20 September 2010

Family-friendly workplaces are increasingly on the political agenda – but there are still many issues to address in making this a reality for Australian families.

Dr Carolyn Troup, a UQ Postdoctoral Research Fellow from the Institute for Social Science Research (ISSR), explored the way government workers in Queensland used family leave arrangements.

"A major goal of this study was to investigate the ways organisational culture impacted on the actual use of family leave entitlements," Dr Troup said.

The usage of family leave, both paid and unpaid, has long been an under-researched area.
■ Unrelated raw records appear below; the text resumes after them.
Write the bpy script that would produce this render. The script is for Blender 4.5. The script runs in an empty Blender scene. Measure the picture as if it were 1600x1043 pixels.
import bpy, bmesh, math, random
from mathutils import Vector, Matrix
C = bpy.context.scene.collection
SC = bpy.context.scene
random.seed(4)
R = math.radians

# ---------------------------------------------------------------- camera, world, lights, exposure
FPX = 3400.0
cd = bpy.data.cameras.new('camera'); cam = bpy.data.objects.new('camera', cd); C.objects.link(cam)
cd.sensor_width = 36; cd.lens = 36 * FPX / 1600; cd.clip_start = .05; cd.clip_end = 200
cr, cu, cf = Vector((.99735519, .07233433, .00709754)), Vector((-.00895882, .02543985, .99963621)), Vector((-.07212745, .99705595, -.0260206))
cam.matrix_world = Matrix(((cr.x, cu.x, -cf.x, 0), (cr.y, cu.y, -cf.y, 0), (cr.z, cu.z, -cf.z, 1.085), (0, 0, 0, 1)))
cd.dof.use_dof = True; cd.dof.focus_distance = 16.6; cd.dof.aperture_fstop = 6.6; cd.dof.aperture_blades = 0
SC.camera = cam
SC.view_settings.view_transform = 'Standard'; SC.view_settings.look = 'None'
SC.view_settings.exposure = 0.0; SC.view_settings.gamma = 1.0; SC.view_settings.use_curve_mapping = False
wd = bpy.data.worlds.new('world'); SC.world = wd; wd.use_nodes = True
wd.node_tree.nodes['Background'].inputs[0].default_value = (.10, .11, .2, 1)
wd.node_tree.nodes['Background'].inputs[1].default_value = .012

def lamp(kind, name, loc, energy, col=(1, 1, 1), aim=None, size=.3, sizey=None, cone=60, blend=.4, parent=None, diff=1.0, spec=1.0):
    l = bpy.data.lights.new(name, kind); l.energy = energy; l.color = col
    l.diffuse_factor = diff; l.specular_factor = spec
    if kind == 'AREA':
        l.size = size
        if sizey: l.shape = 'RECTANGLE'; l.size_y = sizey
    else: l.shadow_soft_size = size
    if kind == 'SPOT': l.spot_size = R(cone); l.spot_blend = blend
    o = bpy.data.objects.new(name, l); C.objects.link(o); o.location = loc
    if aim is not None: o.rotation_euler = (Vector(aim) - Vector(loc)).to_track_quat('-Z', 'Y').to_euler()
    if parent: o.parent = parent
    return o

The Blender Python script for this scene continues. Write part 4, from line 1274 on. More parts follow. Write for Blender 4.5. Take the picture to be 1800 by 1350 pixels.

Building on the close research partnership between ISSR and the Queensland Public Sector Union (QPSU), Dr Troup surveyed the use of family leave by QPSU members – with highly significant results from both a research and policy perspective.

"The public sector has good arrangements formally – it has implemented a substantial, flexible working program, and compared to the private sector, it is generous," Dr Troup said.

"However, the study also found that many employees are not aware of the range of leave entitlements that are available to them."

Dr Troup said preliminary findings suggested that men are increasingly making use of flexible leave arrangements, but misperceptions relating to support and access still existed.

"For employees with dependent children regular use of flexible leave was found to increase life satisfaction," she said.

"However, when employees with dependent children work long hours, perceptions that work interferes in home life persist, despite using these policies.

"This suggests that for some employees the long hours culture continues to hamper their ability to meet both work and family commitments."